The Black Cat In The Black Mouse Socks

Love. Mai Zetterling. 1982.

So this is a short directed by Zetterling and written by… JONI FUCKING MITCHELL!?!?! WHAT THE!!?

OK, now I’m all aboard. Let’s watch.

[the end]

What a plot! Mitchell (in blackface, reprising her role from the cover of Don Juan’s Reckless Daughter), goes into a happening disco, playing spiky new wave music, turns the music off, and puts some easy listening jazz on…

And then has a convo with a guy that says he’d ask her to dance if it wouldn’t make him feel like such a fag.

It’s complicated, is what I’m saying.

I like it. It’s all kinds of offensive, of course, but I think it achieves what Mitchell wanted? I’m guessing? It hasn’t been restored at all for this release, though. It looks like it was recorded from a SECAM broadcast onto VHS and then digitised for DVD.

Scrubbers

Tonårsflickor på driven. Mai Zetterling. 1982.

[ten minutes pass]

Zetterling makes visually striking movies without er that much er plot?, and this is a British down-to-Earth social realist movie about two girls on the lam, so… how is that going to work out? Well, so far, not that brilliantly: You see Zetterling’s flourishes here and there with some interesting angles, but it seems like we’re going for early-80s British earnestness from the rest of the team.

So… this could be a total train wreck. But so far I’m intrigued.

[twenty minutes pass]

I’m kinda really enjoying this? I don’t understand what Zetterling is trying to tell us with some of these scenes (is the viewpoint character shocked at the other girls cavorting, or is she jealous? it’s impossible to tell), but it’s a fun movie so far.

And it’s fun watching really young versions of British actors I’ve seen like a gazillion times before, but later in their careers. Like… Miriam Margolyes… Kathy Burke… OK, I think those are the ones I recognised.

Burke is great fun here. (Magda from AbFab.)

[the end]

I really enjoyed this. I liked how resolutely the story is focused on the borstal prisoners — the guards are only vaguely present, and are more fixture of the environment than actual characters. I was sometimes confused about what the conflicts where, but mostly because I couldn’t remember which character was called what name, I think?

It’s a solid piece. It looks good, the performances are good, and it’s just kinda interesting.

The imdb reactions are varied, from the moronic:

As well as many a naked pair of breasts – which make the movie watchable – just.

Verdict – One for the lads.

To the slightly over-enthusiastic:

Outstanding English-language effort by the great Swedish actor/director Mai Zetterling (anyone who have seen her brilliant Night Games will agree she kicks Bergman’s sorry ass!).

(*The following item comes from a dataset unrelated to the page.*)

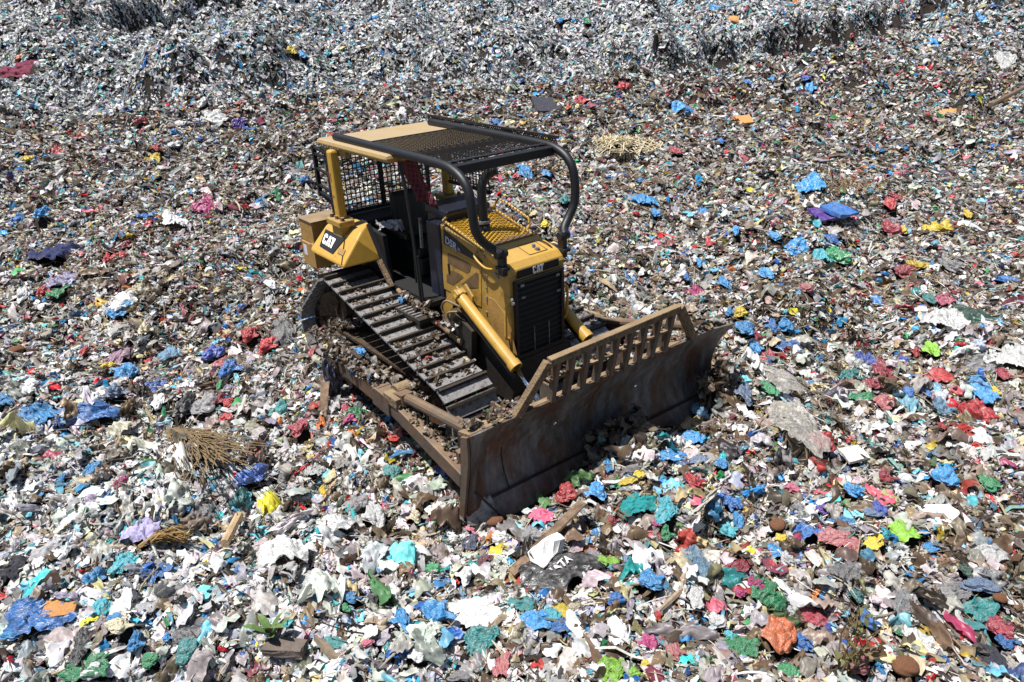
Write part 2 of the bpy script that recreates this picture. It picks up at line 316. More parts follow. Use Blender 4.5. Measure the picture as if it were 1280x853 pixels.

The Moon Is Made Of Green Cheese



Månen är en grön ost. Mai Zetterling. 1977.

I was going to make an effort to blow through the Elia Kazan box set, but I just couldn’t face another worthy middlebrow movie tonight.

So I’m back to the Zetterling box set instead. It’s a nice box set.

Even got a poster:

[twenty minutes pass]

This is a very odd movie. I mean, most of Zetterling’s movies are… er… out of the mainstream? But this is very odd indeed; I don’t quite know what to make of it. It’s also too short to be a feature movie — was this made for some experimental TV thing at SVT?

[ten minutes pass]

Well, OK, this is a movie for very young children, I guess? Think Teletubbies, but slower? And even more psychedelic?

And the overcooked spaghetti… *shiver*

[ten minutes pass]

This movie is intermittently gorgeous. It’s so inventive and odd. But… I think you’d have to be a lot drunker than I am to make these scenes connect in any way. It’s one “wha” after another, which is perhaps the right thing for an audience of four-year-olds, but…

[the end]

Twenty minutes was cut out of this, and then it was shown on TV at the time. And… I do understand why. Because this doesn’t quite work. And I’ve seen Noli me tangere (and liked it): I’m totally qualified to watch movies where nothing much happens for a very long stretches of time, but this just doesn’t work.

I do love the non sequiturs the parents are spouting: It’s so aggressively from the point of view of the children: Parents are always talking about things that’s can’t be understood, and Zetterling makes that happen in a very tangible way.

But, like… no. I want to love it, because it’s totally gorgeous, but it just doesn’t work.